■ **Material provided**:
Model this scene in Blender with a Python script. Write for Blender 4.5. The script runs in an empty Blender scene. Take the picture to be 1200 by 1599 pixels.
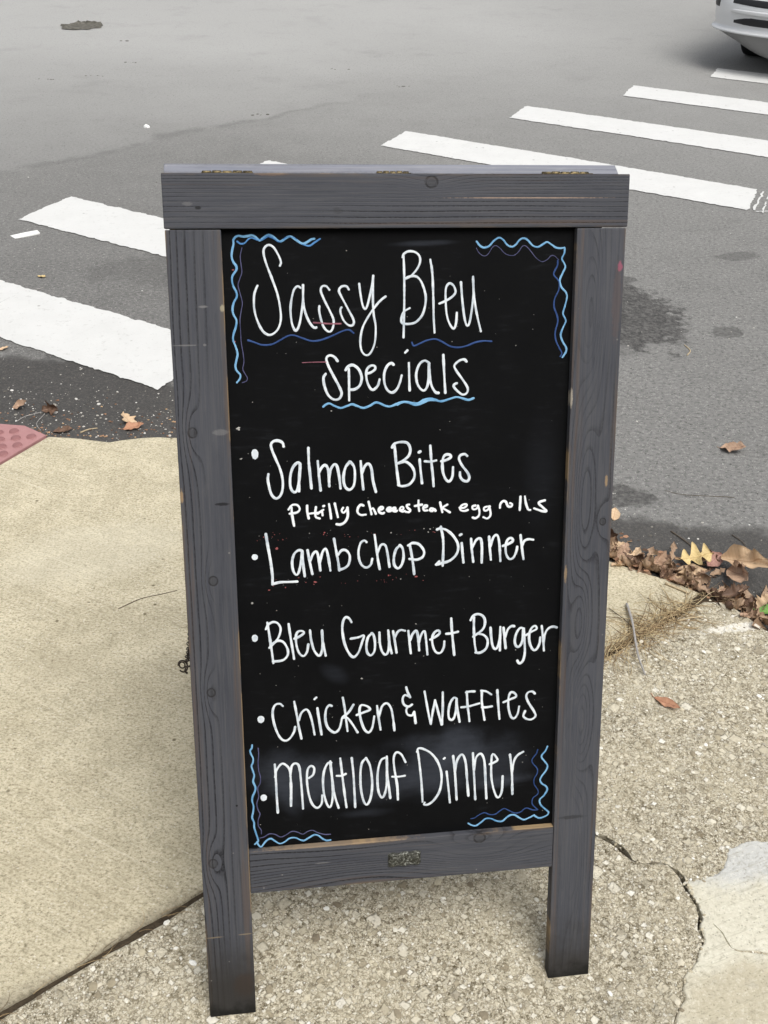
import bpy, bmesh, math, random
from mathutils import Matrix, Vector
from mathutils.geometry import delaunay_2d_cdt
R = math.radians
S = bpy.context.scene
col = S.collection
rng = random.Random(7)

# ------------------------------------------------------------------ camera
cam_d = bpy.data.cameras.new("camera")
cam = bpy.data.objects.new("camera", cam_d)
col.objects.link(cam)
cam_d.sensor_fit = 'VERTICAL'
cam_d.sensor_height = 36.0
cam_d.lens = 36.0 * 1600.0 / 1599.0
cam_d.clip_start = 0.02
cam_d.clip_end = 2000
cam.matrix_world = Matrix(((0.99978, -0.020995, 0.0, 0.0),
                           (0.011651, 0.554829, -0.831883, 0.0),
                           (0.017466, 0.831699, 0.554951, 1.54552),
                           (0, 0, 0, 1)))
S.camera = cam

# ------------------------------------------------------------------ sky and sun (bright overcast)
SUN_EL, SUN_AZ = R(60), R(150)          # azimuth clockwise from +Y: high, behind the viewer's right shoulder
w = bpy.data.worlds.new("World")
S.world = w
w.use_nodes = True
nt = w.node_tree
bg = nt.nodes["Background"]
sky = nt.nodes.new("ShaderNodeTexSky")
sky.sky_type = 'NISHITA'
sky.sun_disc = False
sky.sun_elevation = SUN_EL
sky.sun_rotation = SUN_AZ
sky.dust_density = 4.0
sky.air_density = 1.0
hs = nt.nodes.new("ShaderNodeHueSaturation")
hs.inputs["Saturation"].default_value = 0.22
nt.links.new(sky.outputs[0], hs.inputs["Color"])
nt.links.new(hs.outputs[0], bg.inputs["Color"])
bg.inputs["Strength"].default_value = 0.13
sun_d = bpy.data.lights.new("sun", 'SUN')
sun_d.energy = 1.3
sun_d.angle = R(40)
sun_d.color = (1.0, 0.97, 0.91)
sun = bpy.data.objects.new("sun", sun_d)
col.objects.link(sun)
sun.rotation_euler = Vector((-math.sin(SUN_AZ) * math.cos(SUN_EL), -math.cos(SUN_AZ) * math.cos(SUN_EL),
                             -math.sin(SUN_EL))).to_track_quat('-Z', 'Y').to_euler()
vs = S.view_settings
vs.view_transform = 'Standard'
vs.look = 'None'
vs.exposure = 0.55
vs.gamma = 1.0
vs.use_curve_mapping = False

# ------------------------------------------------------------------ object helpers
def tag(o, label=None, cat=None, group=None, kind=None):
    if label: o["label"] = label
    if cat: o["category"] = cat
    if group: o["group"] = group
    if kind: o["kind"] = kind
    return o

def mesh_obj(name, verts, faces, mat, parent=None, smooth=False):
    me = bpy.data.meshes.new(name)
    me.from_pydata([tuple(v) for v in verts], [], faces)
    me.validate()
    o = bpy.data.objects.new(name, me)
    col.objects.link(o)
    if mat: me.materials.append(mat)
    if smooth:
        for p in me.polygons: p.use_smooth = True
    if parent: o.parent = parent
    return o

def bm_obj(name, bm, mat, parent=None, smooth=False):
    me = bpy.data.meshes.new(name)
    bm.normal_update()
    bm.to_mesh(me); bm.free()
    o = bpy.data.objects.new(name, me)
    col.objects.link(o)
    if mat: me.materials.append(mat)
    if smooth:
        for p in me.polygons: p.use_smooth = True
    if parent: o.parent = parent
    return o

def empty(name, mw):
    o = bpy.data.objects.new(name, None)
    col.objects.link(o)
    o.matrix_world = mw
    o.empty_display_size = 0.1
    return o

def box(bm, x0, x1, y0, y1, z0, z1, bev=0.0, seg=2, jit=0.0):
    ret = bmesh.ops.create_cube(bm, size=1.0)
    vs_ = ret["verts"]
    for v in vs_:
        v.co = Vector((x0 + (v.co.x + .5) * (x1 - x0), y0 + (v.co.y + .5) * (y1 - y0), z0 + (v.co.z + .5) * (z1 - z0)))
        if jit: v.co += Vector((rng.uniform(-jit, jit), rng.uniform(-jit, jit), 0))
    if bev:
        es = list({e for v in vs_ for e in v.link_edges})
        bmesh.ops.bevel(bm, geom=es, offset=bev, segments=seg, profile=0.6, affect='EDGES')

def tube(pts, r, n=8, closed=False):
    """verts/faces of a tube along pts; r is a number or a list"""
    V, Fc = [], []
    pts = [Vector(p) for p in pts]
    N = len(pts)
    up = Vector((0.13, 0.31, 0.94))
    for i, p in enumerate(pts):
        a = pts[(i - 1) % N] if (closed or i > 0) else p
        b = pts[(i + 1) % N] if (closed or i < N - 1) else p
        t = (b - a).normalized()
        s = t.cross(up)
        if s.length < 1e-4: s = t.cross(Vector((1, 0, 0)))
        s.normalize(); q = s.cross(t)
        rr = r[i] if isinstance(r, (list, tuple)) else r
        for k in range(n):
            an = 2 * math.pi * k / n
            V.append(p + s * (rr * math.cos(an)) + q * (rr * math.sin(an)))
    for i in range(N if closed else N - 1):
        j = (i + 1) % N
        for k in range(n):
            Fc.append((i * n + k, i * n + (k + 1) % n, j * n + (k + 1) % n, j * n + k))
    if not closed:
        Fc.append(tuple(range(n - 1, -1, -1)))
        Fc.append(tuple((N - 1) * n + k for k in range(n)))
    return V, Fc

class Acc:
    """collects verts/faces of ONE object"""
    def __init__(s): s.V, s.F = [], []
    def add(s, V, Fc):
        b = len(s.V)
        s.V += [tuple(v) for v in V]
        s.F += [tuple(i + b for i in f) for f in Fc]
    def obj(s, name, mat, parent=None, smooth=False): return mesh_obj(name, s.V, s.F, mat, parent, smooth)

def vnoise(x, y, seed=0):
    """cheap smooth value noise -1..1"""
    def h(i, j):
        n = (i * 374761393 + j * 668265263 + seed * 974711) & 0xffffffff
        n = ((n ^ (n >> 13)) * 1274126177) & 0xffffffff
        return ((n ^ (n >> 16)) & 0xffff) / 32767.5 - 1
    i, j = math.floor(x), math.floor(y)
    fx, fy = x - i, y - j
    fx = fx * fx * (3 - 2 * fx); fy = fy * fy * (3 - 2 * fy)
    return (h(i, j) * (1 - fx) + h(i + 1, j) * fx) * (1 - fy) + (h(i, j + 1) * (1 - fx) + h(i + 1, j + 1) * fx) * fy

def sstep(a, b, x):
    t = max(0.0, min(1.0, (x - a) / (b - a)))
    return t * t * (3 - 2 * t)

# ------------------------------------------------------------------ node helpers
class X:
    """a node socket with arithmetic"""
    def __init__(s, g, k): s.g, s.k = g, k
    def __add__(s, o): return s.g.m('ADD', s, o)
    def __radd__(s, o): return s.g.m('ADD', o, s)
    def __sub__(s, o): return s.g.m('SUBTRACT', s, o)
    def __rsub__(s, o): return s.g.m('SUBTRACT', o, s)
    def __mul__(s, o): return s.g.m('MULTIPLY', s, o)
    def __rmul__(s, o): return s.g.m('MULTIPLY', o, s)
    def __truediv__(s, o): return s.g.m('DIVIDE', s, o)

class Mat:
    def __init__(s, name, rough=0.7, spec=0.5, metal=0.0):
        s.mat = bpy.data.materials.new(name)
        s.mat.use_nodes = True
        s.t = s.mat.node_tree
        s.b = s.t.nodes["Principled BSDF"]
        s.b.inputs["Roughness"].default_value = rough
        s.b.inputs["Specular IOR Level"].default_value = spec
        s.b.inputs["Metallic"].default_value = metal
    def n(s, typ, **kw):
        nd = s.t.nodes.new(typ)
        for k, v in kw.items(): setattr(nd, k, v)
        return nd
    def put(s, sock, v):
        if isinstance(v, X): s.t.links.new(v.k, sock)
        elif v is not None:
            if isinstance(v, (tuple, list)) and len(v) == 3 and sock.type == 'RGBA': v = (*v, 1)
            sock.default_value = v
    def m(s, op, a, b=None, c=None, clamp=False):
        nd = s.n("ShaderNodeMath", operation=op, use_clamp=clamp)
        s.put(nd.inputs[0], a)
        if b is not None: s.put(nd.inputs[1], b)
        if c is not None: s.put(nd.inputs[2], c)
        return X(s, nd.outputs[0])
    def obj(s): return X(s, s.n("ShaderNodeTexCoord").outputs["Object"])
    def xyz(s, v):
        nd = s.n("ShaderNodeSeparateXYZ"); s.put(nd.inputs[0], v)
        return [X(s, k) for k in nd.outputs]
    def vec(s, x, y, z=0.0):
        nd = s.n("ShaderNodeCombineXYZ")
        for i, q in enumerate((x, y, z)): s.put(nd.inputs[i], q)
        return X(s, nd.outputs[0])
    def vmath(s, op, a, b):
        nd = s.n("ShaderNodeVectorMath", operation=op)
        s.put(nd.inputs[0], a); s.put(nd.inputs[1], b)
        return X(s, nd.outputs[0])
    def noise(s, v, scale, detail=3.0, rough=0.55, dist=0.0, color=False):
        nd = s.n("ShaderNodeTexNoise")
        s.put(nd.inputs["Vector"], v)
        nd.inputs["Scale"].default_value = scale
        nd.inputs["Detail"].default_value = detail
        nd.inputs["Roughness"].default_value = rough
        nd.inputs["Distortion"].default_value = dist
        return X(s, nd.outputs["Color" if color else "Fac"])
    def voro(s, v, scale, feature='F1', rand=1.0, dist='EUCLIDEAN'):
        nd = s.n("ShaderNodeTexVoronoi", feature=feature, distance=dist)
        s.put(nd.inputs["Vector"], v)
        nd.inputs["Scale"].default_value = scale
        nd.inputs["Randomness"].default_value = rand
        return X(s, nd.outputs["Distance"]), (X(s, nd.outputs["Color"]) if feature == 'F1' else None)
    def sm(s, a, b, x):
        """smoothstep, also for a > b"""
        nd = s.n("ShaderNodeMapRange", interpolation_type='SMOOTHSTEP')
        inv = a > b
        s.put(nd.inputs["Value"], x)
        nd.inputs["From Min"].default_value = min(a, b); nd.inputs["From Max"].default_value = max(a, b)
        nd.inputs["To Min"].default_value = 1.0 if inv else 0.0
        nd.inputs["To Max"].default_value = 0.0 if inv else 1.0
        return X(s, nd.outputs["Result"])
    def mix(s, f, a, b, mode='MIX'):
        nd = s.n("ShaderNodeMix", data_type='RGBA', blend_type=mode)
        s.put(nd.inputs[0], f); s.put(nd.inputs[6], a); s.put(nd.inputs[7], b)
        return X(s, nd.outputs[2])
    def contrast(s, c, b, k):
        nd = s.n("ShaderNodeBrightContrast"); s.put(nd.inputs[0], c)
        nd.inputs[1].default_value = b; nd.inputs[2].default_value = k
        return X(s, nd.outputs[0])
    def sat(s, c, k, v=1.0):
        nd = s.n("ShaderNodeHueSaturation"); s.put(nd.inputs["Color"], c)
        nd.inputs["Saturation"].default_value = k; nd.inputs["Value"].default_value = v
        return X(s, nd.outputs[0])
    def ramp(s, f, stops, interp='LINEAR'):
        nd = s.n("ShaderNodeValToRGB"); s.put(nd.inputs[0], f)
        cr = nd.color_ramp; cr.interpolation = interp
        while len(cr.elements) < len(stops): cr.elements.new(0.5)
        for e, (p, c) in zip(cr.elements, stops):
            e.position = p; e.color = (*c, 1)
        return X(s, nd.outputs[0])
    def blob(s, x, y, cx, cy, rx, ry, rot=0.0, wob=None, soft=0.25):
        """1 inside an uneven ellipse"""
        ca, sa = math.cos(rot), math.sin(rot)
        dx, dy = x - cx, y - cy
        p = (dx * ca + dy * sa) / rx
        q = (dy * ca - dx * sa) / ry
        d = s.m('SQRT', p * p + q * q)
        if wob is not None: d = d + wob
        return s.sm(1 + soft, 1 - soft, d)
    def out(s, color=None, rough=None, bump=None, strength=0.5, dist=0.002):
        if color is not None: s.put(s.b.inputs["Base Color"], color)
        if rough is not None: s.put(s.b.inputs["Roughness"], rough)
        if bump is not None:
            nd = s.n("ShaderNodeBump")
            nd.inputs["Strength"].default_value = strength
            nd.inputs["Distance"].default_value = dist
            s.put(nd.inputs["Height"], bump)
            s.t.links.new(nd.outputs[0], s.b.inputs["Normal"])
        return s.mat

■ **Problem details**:
From the first line above through the line containing "S.camera = cam", copy everything exactly, without the pictures.

■ **Correct result**:
Model this scene in Blender with a Python script. Write for Blender 4.5. The script runs in an empty Blender scene. Take the picture to be 1200 by 1599 pixels.
import bpy, bmesh, math, random
from mathutils import Matrix, Vector
from mathutils.geometry import delaunay_2d_cdt
R = math.radians
S = bpy.context.scene
col = S.collection
rng = random.Random(7)

# ------------------------------------------------------------------ camera
cam_d = bpy.data.cameras.new("camera")
cam = bpy.data.objects.new("camera", cam_d)
col.objects.link(cam)
cam_d.sensor_fit = 'VERTICAL'
cam_d.sensor_height = 36.0
cam_d.lens = 36.0 * 1600.0 / 1599.0
cam_d.clip_start = 0.02
cam_d.clip_end = 2000
cam.matrix_world = Matrix(((0.99978, -0.020995, 0.0, 0.0),
                           (0.011651, 0.554829, -0.831883, 0.0),
                           (0.017466, 0.831699, 0.554951, 1.54552),
                           (0, 0, 0, 1)))
S.camera = cam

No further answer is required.